Eu digo onde: Degas teve uma formação de Pintura Clássica, era apaixonado por copiar as obras dos grandes mestres do passado para aperfeiçoar seu desenho, passou alguns anos na Itália copiando obras de Rafael. Degas era um exímio desenhista. Mas Degas era também um artista muito irrequieto nas suas pesquisas, ele viveu em uma época onde Pintura Clássica parecia estagnada. Segundo a alta sociedade da época a arte deveria ser moralizante, com algum tema que levasse à contemplação sobre os bons valores da sociedade e, sobretudo, a arte deveria ser bela. Mas a sociedade do final do século 19 também estava mudando: A Revolução Industrial modernizou radicalmente a vida das pessoas, os trens e os telégrafos aproximaram nações, a oferta de novos produtos encantou as pessoas, e as modernidades domésticas criaram um novo estilo de vida. Então não parece claro que a arte deveria “evoluir” também, junto com a sociedade? Degas fez parte do grupo de artistas que aos poucos transformou a idéia de o que seria considerado Arte. Mas bem, vamos voltar ao quadro e ver como ele fez isso?

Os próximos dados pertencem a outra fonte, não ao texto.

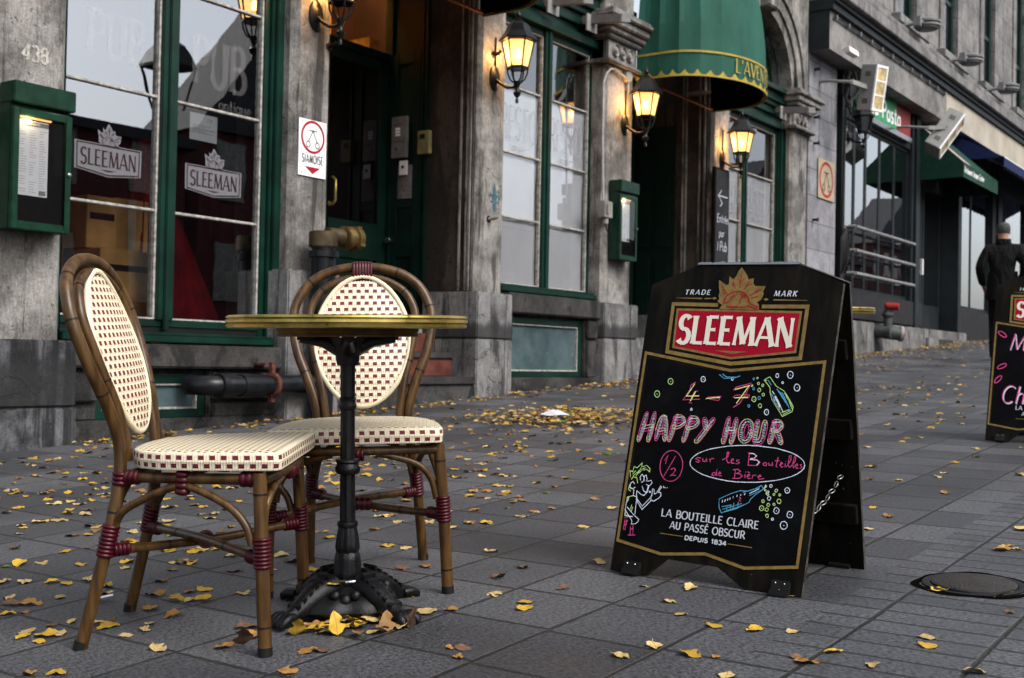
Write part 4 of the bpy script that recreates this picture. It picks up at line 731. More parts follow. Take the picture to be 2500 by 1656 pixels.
# ------------------------------------------------------------------ lanterns
M_blackp = plain('black_lantern_paint', (.010, .010, .011), .32, var=.4, scale=20, bump=.15)
M_unlit = see('dusty_lantern_glass', (.55, .55, .52), 1.2, extra=.08)
def lantern(x, z, lit, label, k=1.0, y=5.93, group='wall lanterns along the pub front'):
    L = empty('wall_lantern', (x, y, z), label, 'lantern', group)
    F = lambda p: V((x+p.x*k, y-.24*k+p.y*k, z+p.z*k))
    m = MB(); m.lathe([(.0, -.030), (.035, -.028), (.045, -.018), (.07, -.016), (.082, -.006), (.082, 0)], 24, lambda p: V((x+p.x*k*.85, y+p.z*k, z-.005+p.y*1.35*k))); m.build('wall_plate', M_blackp, L, smooth=50)
    m = MB(); m.tube([F(V(p)) for p in ((0, .22, -.02), (0, .17, -.06), (0, .10, -.10), (0, .04, -.105), (0, 0, -.09))], .014*k, 8); m.tube([V((x, y-.012, z)), V((x, y-.012, z+.34*k))], .007*k, 6); m.build('arm', M_blackp, L, smooth=50)
    def hexa(prof, name, mat, par=L, smooth=None, n=6):
        m = MB(); m.lathe(prof, n, F); return m.build(name, mat, par, smooth=smooth)
    hexa([(.0, -.245), (.012, -.24), (.014, -.21), (.006, -.20), (.028, -.175), (.034, -.155), (.018, -.135), (.018, -.10), (.03, -.085), (.03, -.06)], 'drop_finial', M_blackp, smooth=50, n=12)
    m = MB()
    for i in range(6):
        a = PI/3*i; c, s = math.cos(a), math.sin(a)
        m.tube([F(V((c*r, s*r, zz))) for r, zz in ((.022, -.075), (.060, -.045), (.082, .005), (.086, .05))], .007*k, 6)
        m.tube([F(V((c*r, s*r, zz))) for r, zz in ((.086, .05), (.134, .275))], .0075*k, 6)
    m.lathe([(.088, .04), (.096, .045), (.096, .06), (.086, .062)], 6, F, cap=False); m.lathe([(.132, .265), (.142, .27), (.142, .29), (.13, .29)], 6, F, cap=False)
    m.lathe([(.0, .046), (.086, .046), (.086, .052), (0, .052)], 6, F, cap=False)
    m.build('cage', M_blackp, L, smooth=40)
    g = MB(); g.lathe([(.083, .055), (.130, .27)], 6, F, cap=False); g.build('lamp_glass', M_lampglass if lit else M_unlit, L)
    hexa([(.16, .272), (.166, .286), (.150, .305), (.118, .345), (.088, .41), (.062, .435), (.03, .44)], 'roof', M_blackp)
    hexa([(.03, .438), (.034, .455), (.014, .468), (.024, .485), (.026, .50), (.012, .515), (.006, .54), (0, .55)], 'finial', M_blackp, smooth=50, n=12)
    if lit:
        b = MB(); b.lathe([(0, .13), (.016, .135), (.024, .165), (.020, .195), (0, .21)], 12, F); b.build('bulb', M_bulb, L, smooth=60)
        for dy in (-.20, .195):
            pass
        l = bpy.data.lights.new('lantern_light', 'POINT'); l.energy = 6.5; l.color = (1, .50, .15); l.shadow_soft_size = .05
        o = bpy.data.objects.new('lantern_light', l); COL.objects.link(o); o.parent = L; o.location = (0, -.24*k+.145*k, .17*k)
    return L
lantern(5.925, 3.13, True, 'lit black lantern on the pier left of the first doorway, cut by the top edge')
lantern(8.04, 3.13, True, 'lit black lantern on the pier with the blue lily mark')
lantern(10.24, 3.12, True, 'lit black lantern on the pier with the white conduit, right of the papered window')
lantern(12.48, 3.11, True, 'lit black lantern above the narrow chalk blackboard')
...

Degas constrói seu quadro em três partes: a parte inferior, onde apenas a balaustrada do fosso da orquestra sugere o espaço do público; a parte central onde tocam os músicos; e a terceira onde vemos o palco onde dançam as bailarinas. Ele escolhe um enquadramento que corta grande parte da imagem, por exemplo, como nós vimos, ele mostra apenas as pernas das bailarinas. Uma radiografia dessa obra revelou que Degas realmente cortou a tela depois de pronta, para radicalizar ainda mais o efeito do enquadramento fechado.

Outra rebeldia de Degas foi em relação ao desenhos e as cores. Notem como os rostos dos músicos são bem desenhados, nós vemos claramente cada um deles, suas expressões enquanto tocam seus instrumentos. 



E agora reparem na parte superior, nas saias das bailarinas, observem como elas são representadas através de efeitos sumários de pintura, elas chegam a parecer como borrões de cores. Como eu disse, Degas desenhava habilmente, mas aqui ele escolhe utilizar uma factura de pinceladas rápidas, pois através delas ele consegue transmitir a sensação de movimento da dança.



Através dessas escolhas de enquadramento e desenho Degas consegue sugerir as sensações de movimento e de ritmo. Dessa maneira ele consegue criar um espaço dinâmico onde sentimos o pulsar daquela noite de ballet no teatro. O quadro termina com o nosso olhar que intui o espaço da ópera, mesmo sem vê-lo. Degas não representa apenas um espaço tal qual ele é na realidade, mas sim, tenta captar o movimento dentro daquele espaço, o instante fugaz de vida. – E isso meus amigos, antes da popularização da Fotografia, isso, antes da invenção do Cinema. - Degas é moderníssimo.

Edgar Degas
A Orquestra da Ópera
1870
Museu D’Orsay – Paris
Óleo sobre tela; 56x46 cm.

Quer ver os músicos da orquestra de Degas no Museu D’Orsay? Galeria dos Impressionistas, 5º andar, sala nº32.